Bulgarian newspapers devote their front pages to a murdered “Radio Journalist” Bobby Tsankov. In addition to operating money raising scams on his Radio show, Tsankov pretended to know everything there was to know about the Bulgarian underworld.
He died not far from the late lamented Ministry of Extraordinary Situations.
He was shot in his favourite location – close to the lawyer’s offices where gangsters with colourful names flock. In the smoke filled rooms above the pavement where he fell the best legal minds grapple with the very simple task of ensuring that gangsters seldom face justice.
His death proves an important adage: You can be a con-man or a fantasist.
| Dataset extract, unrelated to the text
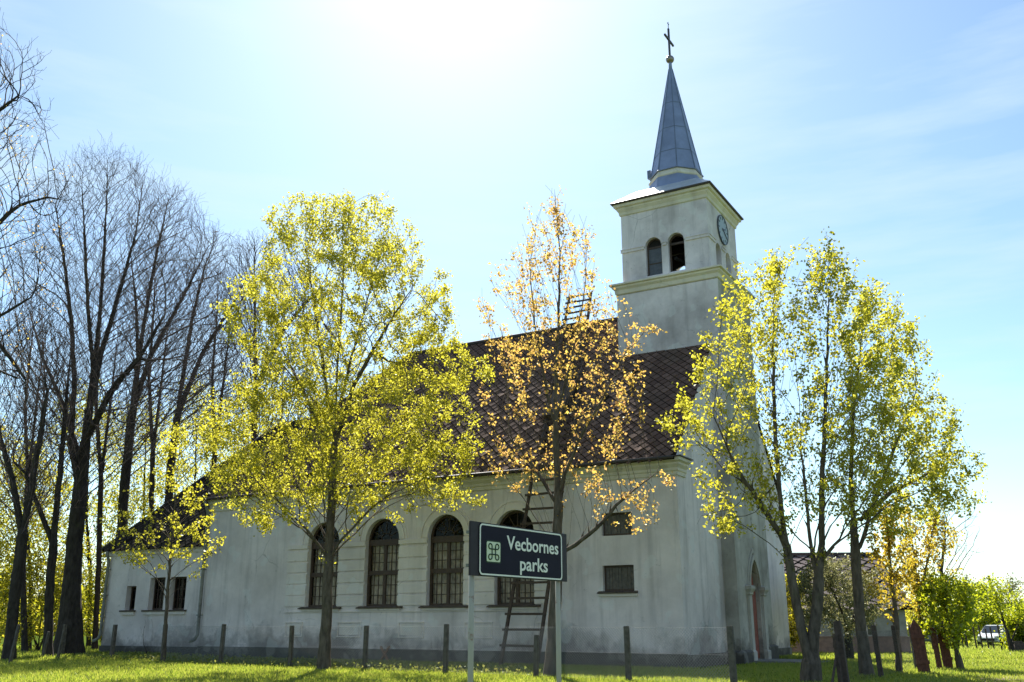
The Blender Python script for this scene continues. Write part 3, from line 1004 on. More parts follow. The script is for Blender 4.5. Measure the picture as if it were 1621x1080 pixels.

It is inadvisable to be both at the same time.
And in Burgas locals are complaining about the shortcomings of the legal system. Amazingly after Judges and Prosecutors voted themselves a well deserved pay rise, doubts are still being raised about the speed and efficacy of delivering justice, protecting the weak and curbing the strong.
Nearly twelve years after the death of two people on the Burgas-Sozopol Road, the trial of football boss, Ivailo Drazhev has been put off for the fiftieth time. The latest reason offered is that one of the judges is “unwell.”
Not surprisingly Drazhev was a candidate in this summer’s elections. He diverted some money from his defence fund to print out thousands of posters with the slogan Let’s stop the shame!
Although he probably got his mum to vote for him, his campaign was not really motivated by a desire to serve his fellow citizens.
An extraordinary misunderstanding of European Civil Rights legislation has afforded temporary immunity from prosecution to anyone standing for election.
Meanwhile our own judicial struggle with football and Petrol boss, Mitko Subev drags on. Subev persists in his apparent desire to knock down a perfectly sound building in order to deprive my pensioner mother-in-law of the rents that she relies on to survive. We have been waiting for the latest court decision for a year now.